▸ Prompt
Find each line with the word "picture" and copy it.

▸ Data extract
(begin)

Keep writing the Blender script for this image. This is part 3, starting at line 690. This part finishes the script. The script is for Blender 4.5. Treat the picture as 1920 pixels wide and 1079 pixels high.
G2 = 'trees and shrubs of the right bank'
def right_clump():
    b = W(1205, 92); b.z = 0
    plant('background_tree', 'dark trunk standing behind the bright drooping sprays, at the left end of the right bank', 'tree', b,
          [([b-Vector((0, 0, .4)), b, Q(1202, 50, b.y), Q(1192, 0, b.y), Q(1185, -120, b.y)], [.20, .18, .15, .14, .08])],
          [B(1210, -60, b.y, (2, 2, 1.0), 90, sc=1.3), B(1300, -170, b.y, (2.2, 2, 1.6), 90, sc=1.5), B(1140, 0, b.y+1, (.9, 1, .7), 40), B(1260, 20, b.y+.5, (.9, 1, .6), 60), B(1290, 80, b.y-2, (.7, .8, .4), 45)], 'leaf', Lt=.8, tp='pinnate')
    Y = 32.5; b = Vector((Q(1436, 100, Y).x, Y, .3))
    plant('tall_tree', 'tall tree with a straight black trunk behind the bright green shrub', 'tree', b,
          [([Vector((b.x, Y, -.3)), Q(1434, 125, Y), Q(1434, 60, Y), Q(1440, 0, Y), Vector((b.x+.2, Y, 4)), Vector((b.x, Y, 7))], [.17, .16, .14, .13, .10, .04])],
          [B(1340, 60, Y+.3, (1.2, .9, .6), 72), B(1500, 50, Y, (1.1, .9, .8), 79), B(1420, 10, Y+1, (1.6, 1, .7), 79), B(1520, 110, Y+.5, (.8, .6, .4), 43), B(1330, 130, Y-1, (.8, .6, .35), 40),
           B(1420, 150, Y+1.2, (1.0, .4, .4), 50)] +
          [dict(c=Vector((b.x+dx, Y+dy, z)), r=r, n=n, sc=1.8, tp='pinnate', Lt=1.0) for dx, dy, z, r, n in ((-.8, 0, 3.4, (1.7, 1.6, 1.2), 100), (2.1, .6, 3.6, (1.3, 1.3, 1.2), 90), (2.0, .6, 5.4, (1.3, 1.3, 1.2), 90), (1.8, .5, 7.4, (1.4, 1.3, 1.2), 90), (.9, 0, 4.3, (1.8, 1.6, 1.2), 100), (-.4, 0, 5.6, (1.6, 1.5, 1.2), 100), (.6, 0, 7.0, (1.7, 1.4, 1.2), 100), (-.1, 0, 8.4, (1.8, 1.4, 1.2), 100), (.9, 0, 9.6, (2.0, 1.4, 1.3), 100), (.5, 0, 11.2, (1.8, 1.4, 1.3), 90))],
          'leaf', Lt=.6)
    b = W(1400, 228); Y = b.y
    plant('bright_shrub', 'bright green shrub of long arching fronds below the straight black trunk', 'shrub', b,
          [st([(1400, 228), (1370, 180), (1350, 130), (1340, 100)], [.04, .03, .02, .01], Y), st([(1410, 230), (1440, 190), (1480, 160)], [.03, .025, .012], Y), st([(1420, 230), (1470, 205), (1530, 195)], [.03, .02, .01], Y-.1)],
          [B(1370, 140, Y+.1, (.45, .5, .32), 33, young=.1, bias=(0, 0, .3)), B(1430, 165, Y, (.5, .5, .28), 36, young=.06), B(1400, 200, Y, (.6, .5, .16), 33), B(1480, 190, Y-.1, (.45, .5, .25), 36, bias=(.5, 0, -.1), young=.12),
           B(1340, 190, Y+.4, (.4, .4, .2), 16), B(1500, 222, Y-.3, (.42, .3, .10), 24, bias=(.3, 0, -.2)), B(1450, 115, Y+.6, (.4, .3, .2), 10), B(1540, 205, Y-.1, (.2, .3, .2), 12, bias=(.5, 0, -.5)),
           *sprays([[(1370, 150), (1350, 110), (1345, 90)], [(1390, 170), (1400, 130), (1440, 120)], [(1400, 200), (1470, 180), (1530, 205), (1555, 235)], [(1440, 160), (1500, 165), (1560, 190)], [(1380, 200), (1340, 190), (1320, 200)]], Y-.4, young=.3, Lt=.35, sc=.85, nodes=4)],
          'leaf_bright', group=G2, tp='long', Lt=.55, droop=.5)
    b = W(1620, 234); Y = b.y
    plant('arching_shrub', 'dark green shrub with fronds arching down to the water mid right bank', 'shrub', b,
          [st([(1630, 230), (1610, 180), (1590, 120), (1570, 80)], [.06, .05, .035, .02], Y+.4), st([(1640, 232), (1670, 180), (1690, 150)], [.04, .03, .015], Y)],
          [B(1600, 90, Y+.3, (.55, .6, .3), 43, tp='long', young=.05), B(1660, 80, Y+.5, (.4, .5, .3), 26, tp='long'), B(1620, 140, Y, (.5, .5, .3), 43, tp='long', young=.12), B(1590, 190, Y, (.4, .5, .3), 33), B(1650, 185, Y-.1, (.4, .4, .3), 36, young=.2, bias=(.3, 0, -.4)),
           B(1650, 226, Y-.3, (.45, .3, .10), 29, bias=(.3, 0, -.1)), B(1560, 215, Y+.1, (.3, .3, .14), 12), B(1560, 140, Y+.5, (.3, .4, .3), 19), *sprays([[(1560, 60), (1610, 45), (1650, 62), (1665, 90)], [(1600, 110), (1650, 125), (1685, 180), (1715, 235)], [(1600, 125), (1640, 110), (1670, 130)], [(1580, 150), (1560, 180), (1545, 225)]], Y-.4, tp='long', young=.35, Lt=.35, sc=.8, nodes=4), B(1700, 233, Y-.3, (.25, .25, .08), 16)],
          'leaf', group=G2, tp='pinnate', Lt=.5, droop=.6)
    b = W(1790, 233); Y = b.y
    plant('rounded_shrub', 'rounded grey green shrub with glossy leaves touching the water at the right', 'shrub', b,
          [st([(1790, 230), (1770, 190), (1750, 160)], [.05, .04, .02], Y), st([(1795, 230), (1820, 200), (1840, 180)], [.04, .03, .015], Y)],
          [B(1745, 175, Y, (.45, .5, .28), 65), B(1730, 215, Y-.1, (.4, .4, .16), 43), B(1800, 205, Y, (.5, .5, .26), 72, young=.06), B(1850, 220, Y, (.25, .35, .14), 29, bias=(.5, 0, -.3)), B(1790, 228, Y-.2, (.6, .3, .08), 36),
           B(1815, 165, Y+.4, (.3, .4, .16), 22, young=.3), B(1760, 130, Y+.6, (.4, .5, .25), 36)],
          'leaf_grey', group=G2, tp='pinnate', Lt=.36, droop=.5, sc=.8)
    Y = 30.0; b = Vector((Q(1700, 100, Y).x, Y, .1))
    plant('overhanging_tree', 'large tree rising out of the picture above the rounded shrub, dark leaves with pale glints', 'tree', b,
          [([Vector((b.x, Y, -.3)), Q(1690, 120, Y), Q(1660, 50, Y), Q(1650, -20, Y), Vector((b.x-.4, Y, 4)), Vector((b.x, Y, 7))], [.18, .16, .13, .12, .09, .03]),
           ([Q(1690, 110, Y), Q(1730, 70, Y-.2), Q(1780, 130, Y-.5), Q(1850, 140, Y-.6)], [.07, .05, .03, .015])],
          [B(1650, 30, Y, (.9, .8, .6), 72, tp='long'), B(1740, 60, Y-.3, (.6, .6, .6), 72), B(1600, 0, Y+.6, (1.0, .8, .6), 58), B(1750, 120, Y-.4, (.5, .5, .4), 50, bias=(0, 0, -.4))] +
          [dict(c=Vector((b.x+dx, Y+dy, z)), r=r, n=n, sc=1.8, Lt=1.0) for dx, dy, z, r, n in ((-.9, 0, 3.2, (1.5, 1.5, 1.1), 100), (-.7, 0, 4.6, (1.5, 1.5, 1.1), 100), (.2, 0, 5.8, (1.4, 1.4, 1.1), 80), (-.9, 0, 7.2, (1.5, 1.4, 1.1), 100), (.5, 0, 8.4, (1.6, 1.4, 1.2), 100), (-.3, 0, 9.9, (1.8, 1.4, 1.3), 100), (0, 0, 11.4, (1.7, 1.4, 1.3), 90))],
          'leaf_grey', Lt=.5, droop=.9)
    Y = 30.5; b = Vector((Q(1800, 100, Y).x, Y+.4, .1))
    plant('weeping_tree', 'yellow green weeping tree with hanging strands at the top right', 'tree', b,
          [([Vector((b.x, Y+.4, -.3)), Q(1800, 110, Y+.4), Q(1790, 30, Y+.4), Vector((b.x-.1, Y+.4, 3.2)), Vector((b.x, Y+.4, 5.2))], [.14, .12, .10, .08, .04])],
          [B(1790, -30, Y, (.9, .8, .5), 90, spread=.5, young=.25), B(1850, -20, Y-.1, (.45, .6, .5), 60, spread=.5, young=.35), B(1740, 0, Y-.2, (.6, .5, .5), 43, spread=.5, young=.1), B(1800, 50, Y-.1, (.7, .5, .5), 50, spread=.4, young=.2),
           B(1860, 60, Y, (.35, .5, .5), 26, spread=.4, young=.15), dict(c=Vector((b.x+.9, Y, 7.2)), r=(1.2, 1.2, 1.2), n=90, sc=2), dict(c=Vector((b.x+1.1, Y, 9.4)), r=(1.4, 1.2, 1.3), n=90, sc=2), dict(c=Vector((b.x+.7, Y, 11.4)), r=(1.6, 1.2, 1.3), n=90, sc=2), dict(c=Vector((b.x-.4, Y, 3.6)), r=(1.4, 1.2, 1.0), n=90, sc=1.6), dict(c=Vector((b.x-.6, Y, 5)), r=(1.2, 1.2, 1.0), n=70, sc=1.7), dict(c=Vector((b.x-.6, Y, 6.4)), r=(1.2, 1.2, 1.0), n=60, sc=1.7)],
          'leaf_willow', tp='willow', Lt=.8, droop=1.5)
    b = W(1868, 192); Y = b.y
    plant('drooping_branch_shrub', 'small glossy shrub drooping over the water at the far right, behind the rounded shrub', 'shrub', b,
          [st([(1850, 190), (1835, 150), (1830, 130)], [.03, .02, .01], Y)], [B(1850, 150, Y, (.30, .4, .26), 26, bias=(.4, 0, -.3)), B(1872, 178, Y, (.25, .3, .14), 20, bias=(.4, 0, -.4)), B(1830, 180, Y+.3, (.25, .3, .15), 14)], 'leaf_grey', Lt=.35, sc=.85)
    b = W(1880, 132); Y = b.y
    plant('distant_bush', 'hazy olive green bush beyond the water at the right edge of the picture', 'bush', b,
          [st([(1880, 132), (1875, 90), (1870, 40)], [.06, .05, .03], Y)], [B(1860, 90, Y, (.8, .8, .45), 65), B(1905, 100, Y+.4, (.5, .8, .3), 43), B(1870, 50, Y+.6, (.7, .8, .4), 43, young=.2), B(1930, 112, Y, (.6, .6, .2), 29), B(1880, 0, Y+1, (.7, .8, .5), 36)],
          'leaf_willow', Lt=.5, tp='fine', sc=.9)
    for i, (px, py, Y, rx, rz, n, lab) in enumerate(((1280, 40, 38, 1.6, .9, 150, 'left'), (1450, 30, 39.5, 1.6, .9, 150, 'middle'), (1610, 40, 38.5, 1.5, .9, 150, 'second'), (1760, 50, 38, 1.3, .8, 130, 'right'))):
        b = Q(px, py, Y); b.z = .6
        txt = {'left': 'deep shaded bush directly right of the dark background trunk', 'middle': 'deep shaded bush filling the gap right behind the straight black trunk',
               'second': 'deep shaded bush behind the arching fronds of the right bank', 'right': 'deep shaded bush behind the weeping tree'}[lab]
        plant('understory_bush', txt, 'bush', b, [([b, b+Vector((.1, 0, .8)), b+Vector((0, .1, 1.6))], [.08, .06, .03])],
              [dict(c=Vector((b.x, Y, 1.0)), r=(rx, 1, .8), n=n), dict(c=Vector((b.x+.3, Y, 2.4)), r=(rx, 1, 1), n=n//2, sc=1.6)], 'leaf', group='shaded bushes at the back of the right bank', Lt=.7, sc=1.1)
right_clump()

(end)

▸ Result for this task
Keep writing the Blender script for this image. This is part 3, starting at line 690. This part finishes the script. The script is for Blender 4.5. Treat the picture as 1920 pixels wide and 1079 pixels high.
    plant('overhanging_tree', 'large tree rising out of the picture above the rounded shrub, dark leaves with pale glints', 'tree', b,
    plant('distant_bush', 'hazy olive green bush beyond the water at the right edge of the picture', 'bush', b,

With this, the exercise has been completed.